Executado a 21 de abril de 1792, o alferes Joaquim José da Silva Xavier, o “Tiradentes”, era um típico brasileiro que devido sua descendência portuguesa ingressou na tropa de linha como alferes (equivalente a 2° tenente) da 6.ª Companhia de Dragões da Capitania de Minas Gerais. Como ainda hoje é comum, Tiradentes exercia ao mesmo tempo a função militar e outras atividades: tropeiro, comerciante, minerador, contrabandista. E também tinha lá suas ambições pessoais. Não era rico, mas não era nenhum miserável. O inventário de seus bens revelou que ele era proprietário de 43 jazidas de ouro e de alguma escravaria. Sua insatisfação com o governo vinha do fato de ter sido preterido para o cargo de Comandante do destacamento da Serra da Mantiqueira. Era por essa serra que o ouro de Minas Gerais chegava até São Paulo. Logo, sendo comandante militar da região, ele poderia contrabandear algum ouro em benefício próprio.

O alferes Joaquim foi executado pelo crime de alta traição e lesa-majestade; foi o único entre os inconfidentes a ser executado não por ser o mais pobre, mas por ser militar e ter assumido toda a culpa pela conspiração. Foi esquartejado, teve o terreno de sua casa salgado, excomungado, bens confiscados, “infâmia para seus descendentes” (constam nos autos). Foi tratado como pária desde então e assim o foi por todo o restante do Período Colonial e da Monarquia. Todavia, a Proclamação da República viria redimir “nosso herói”. Necessitava-se de um símbolo que representasse os princípios republicanos e militares e eis que Tiradentes é alçado do subterrâneo da experiência histórica brasileira para os “píncaros da glória” (Vicente Celestino). Lisa Simpson ao descobrir a verdadeira história de Jebediah Springfield e tentada a revelá-la a todos parou e disse: “Os mitos são importantes. São eles que mantém a esperança das pessoas e que durante as adversidades são evocados com símbolos de altruísmo, idealismo, esperança e patriotismo.”

Tiradentes foi um homem de seu tempo, que se virava como podia, tinha seus sonhos, ambições e nadava conforme a maré; nunca quis ser herói, símbolo ou mártir de nada, mas segurou seu veneno sozinho.
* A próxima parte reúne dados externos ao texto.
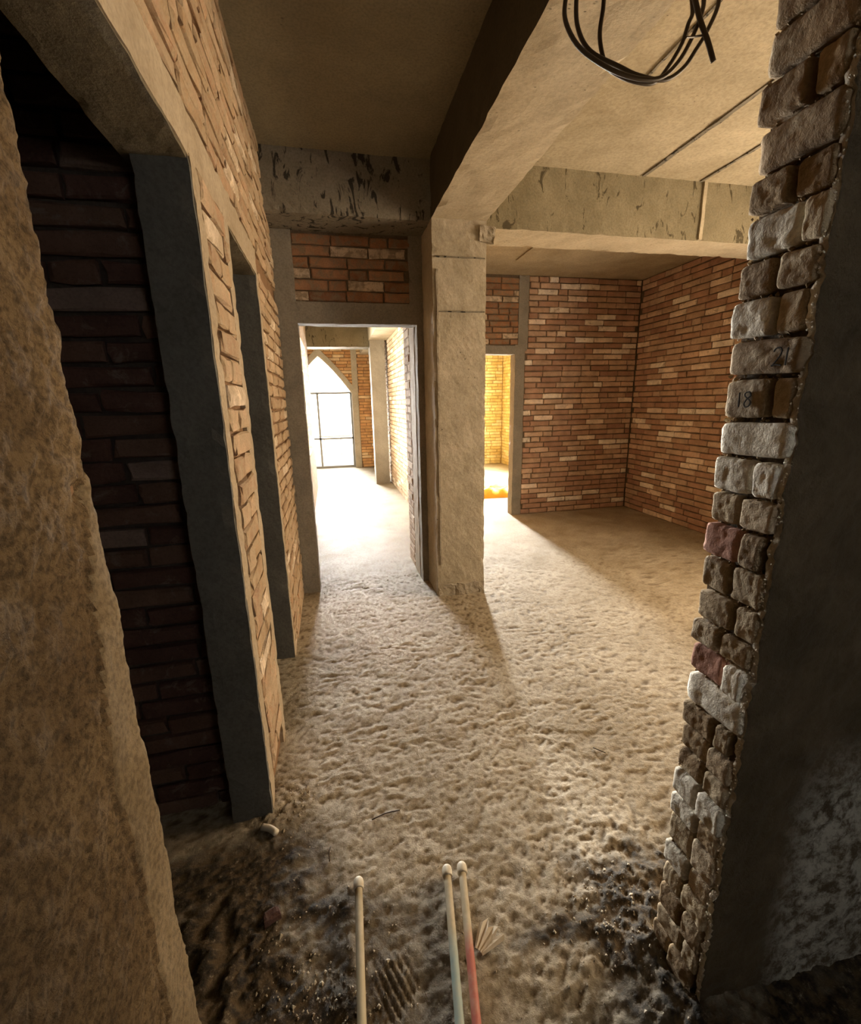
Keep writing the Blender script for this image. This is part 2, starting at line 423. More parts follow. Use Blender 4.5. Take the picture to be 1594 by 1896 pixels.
def build_floor():
    xs = np.concatenate([np.arange(-2.6, -.8, .12), np.arange(-.8, -.36, .012), np.arange(-.36, .95, .0056), np.arange(.95, 1.4, .009), np.arange(1.4, 2.3, .016), np.arange(2.3, 4.3, .05)])
    ys = np.concatenate([np.arange(-1.6, .15, .08), np.arange(.15, .3, .01), np.arange(.3, 1.7, .0056), np.arange(1.7, 2.4, .009), np.arange(2.4, 3.5, .014), np.arange(3.5, 5.6, .035), np.arange(5.6, 10.6, .12)])
    X, Y = np.meshgrid(xs, ys); Z = floor_height(X, Y)
    n, m = X.shape
    V = np.stack([X.ravel(), Y.ravel(), Z.ravel()], 1)
    I = np.arange(n*m).reshape(n, m)
    Q = np.stack([I[:-1, :-1], I[:-1, 1:], I[1:, 1:], I[1:, :-1]], -1).reshape(-1, 4)
    me = bpy.data.meshes.new('floor'); me.vertices.add(len(V)); me.vertices.foreach_set('co', V.ravel())
    me.loops.add(Q.size); me.loops.foreach_set('vertex_index', Q.ravel())
    me.polygons.add(len(Q)); me.polygons.foreach_set('loop_start', np.arange(0, Q.size, 4)); me.polygons.foreach_set('loop_total', np.full(len(Q), 4))
    me.update(); me.validate(); me.shade_smooth(); me.materials.append(M['floor'])
    # loose dark earth where it has been dropped
    e1 = (1-sstep(-.30, .02, X+.10*fbm(X, Y, 9, 15)*2))*(1-sstep(1.15, 1.45, Y))
    e2 = (1-sstep(.80, 1.0, Y+.5*fbm(X, Y, 7, 17)))*(1-sstep(.0, .3, X+.3*fbm(X, Y, 9, 15)))*.9
    e3 = sstep(.42, .62, X+.5*fbm(X, Y, 8, 19))*(1-sstep(.80, .98, Y-.12*(X-.5)+.35*fbm(X, Y, 10, 23)))
    D = np.clip(e1*1.1+e2*1.1+e3, 0, 1)*np.clip(.62+2.4*(fbm(X, Y, 14, 27)+.22), 0, 1)
    a = me.attributes.new('dirt', 'FLOAT', 'POINT'); a.data.foreach_set('value', D.ravel().astype(np.float32))
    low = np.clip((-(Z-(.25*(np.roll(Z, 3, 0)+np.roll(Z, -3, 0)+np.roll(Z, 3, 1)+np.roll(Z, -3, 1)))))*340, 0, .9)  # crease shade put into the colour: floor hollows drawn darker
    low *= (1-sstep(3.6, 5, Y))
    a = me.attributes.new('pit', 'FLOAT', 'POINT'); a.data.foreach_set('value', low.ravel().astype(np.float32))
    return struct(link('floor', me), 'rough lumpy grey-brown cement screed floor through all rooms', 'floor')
FLOOR = build_floor()
gnd = rbox('ground', (-9, 10.62, -.5), (12, 30, -.02), M['earth'], None, 4, .02); struct(gnd, 'pale bright ground outside the arched window', 'ground')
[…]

Jebediah Springfield, por sua vez, é um personagem fictício criado pela série de televisão americana “Os Simpsons”. Ele é apresentado como o fundador da cidade de Springfield, em uma clara referência aos fundadores das cidades americanas, que muitas vezes recebiam o nome de seus fundadores. No episódio “Lisa, a iconoclasta” (pra mim o melhor da série), exibido nos EUA em 18 de fevereiro de 1996, descobre-se que a história oficial de Jebediah é uma farsa e que na verdade ele era um pirata chamado Hans Sprungfeld, que mudou seu nome e sua história para se tornar um herói local e um exemplo de virtude para a cidade.

Assim como Tiradentes, Jebediah Springfield foi transformado em um mito para representar os valores e ideais da cidade que fundou. No entanto, enquanto Tiradentes se envolveu em um movimento político real e foi executado por isso, Jebediah Springfield é um personagem fictício que teve sua história inventada para fins humorísticos. Ambos são exemplos de como a história pode ser manipulada e usada para criar símbolos e mitos que representam os valores e ideais de uma sociedade. E como Lisa Simpson disse, esses mitos são importantes para manter a esperança das pessoas e evocar ideais nobres durante as adversidades.

Assim, encerro recorrendo ao historiador José Murilo de Carvalho, que em seu livro intitulado “A Formação das Almas”, escreveu:

“A busca de um herói para a República acabou tendo êxito onde não imaginavam muitos dos participantes da proclamação. Diante das dificuldades em promover os protagonistas do dia 15, quem aos poucos se revelou capaz de atender as exigências da mitificação foi Tiradentes. Não que Tiradentes fosse desconhecido dos republicanos. Campos Sales tinha um retrato do inconfidente em seu escritório. Os clubes republicanos do Rio de Janeiro, de Minas e, em menor escala, de outras províncias vinham tentando desde a década de 1870, resgatar sua memória.
[…]

Em torno da personagem histórica de Tiradentes houve e continua a haver intensa batalha historiográfica. Até hoje se disputa sobre seu verdadeiro papel na Inconfidência, sobre sua personalidade, sobre suas convicções, sobre sua aparência física” (CARVALHO, 1990, p. 57).